As his local transmitter finally succumbs to analogue switch-off, Julian Clover casts an eye over the process.
As far as the Clover household is concerned, digital switchover in Cambridge passed off without major incident, as you’d expect analogue signals were dispensed with even before Ulrika Johnson arrived at Crystal Palace to promote something called On Digital.
Having written about so many other people’s digital switchovers it felt strange to have to do it myself. To be precise it’s just BBC Two that has been switched off from the mighty Sandy Heath transmitter, BBC One, ITV1, Channel 4 and Channel 5 get switched in a fortnight. But the process involves retuning any DTT or Freeview receivers because the main BBC multiplex now occupies the frequencies previously taken by the old analogue BBC Two.

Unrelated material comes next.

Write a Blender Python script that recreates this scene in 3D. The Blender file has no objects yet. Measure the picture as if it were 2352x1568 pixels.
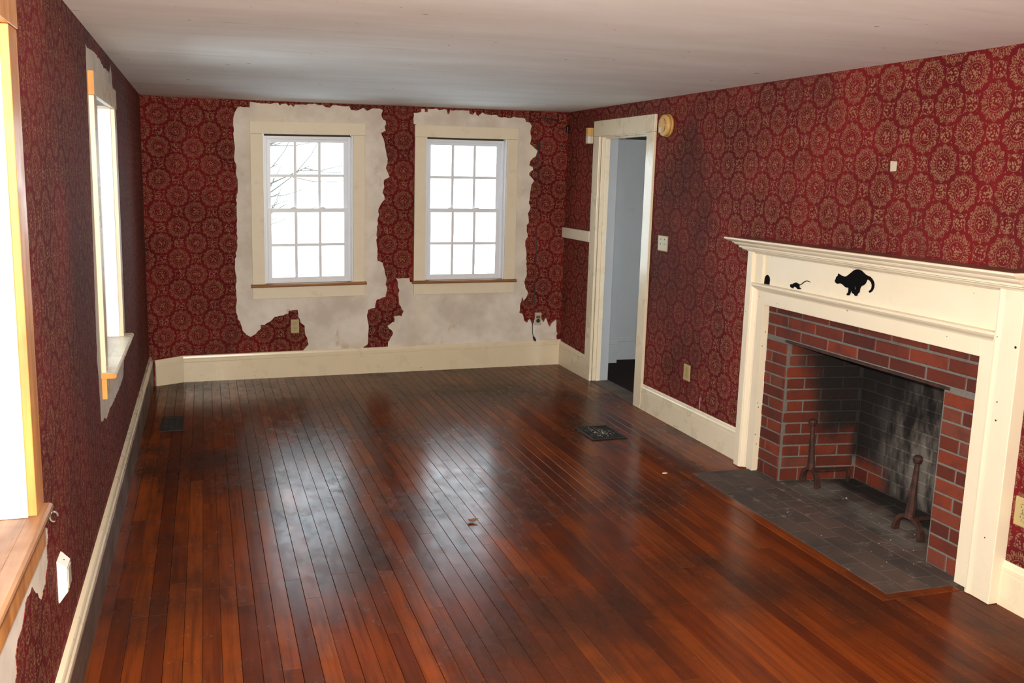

My 70-year old neighbour knocked on my door mid-morning. The upstairs TV was fine, but the she couldn’t get anything in the living room. As it turned out she had simply ended up on another TV input, the box itself was fine.
Later that day I found myself retuning one of my neighbour’s friends. Born in 1918 she had lived through the invention of television itself, the closure of television at the outbreak of war, the launch of colour, switch-off of 405-lines, and now Freeview. Although she had an integrated digital TV, this former schoolteacher couldn’t get past the menu screen. If you don’t use technology on a daily basis these things aren’t intuitive. She could of course have called the helpline set up for the over 75s, but as caller number 64 a call to that digital chap who lives next to her friend seemed a better bet.
Digital UK, the body set up to handle the switchover process, has been leafleting everyone in the area. But it’s easy to miss these things. My own viewing patterns may not be typical, however if you so often miss the local news, and your radio is tuned to a national (or US) radio station announcements are either generic or not heard. Sky leafleted me twice, with a picture of a bale of straw on the cover to remind me I lived in the country, and had bought some local bus shelter displays.
My neighbour told me all was quiet at the digital UK roadshow that had established itself outside the shopping centre. I ventured into the high street and asked if trade had picked up at department store John Lewis. The assistant told me that it wasn’t really making that many new sales – but that the shop was now full of people asking how they could retune their sets.
Pity poor Bennetts. The Norfolk electrical retailer went into administration recently before it could reap any benefits the switchover that takes place from Tacolneston later in the year. On a national basis a profits warning from Dixons, which also runs Currys and PC World, showed what the combined effects of the consumer slowdown, too much floor space and the internet can do to a once highly profitable business.
Still, the man on the local news from Digital UK explained the switchover was all about fairness, which is strange, because I thought it was about selling off spectrum to the telcos.